In Christian terms, such hopes and fears are equally beside the point. As Christians, we know that here we have no continuing city, that crowns roll into the dust and every earthly kingdom must sometime flounder, whereas we acknowledge a king men did not crown and cannot dethrone, as we are citizens of a city of God they did not build and cannot destroy. Thus, the apostle Paul wrote to the Christians in Rome, living in a society as depraved and dissolute as ours. Their games, like our television, specialized in spectacles of violence and eroticism. Paul exhorted them to be steadfast, unmovable, always abounding in God’s work, to concern themselves with the things that are unseen, for the things which are seen are temporal but the things which are not seen are eternal. It was in the breakdown of Rome that Christendom was born.

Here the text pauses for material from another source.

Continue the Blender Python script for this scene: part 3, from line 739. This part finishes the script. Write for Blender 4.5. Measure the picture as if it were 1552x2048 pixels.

Now in the breakdown of Christendom, there are the same requirements and the same possibilities to eschew the fantasy of a disintegrating world and seek the reality of what is not seen and eternal, the reality of Christ.”1

  1. Malcolm Muggeridge, The End of Christendom, in For All the Saints: A Prayer Book for and by the Church, Vol. 3, edited by Frederick J. Schumacher with Dorothy A. Zelenko (Delhi, NY: American Lutheran Publicity Bureau, 2006), 322-323.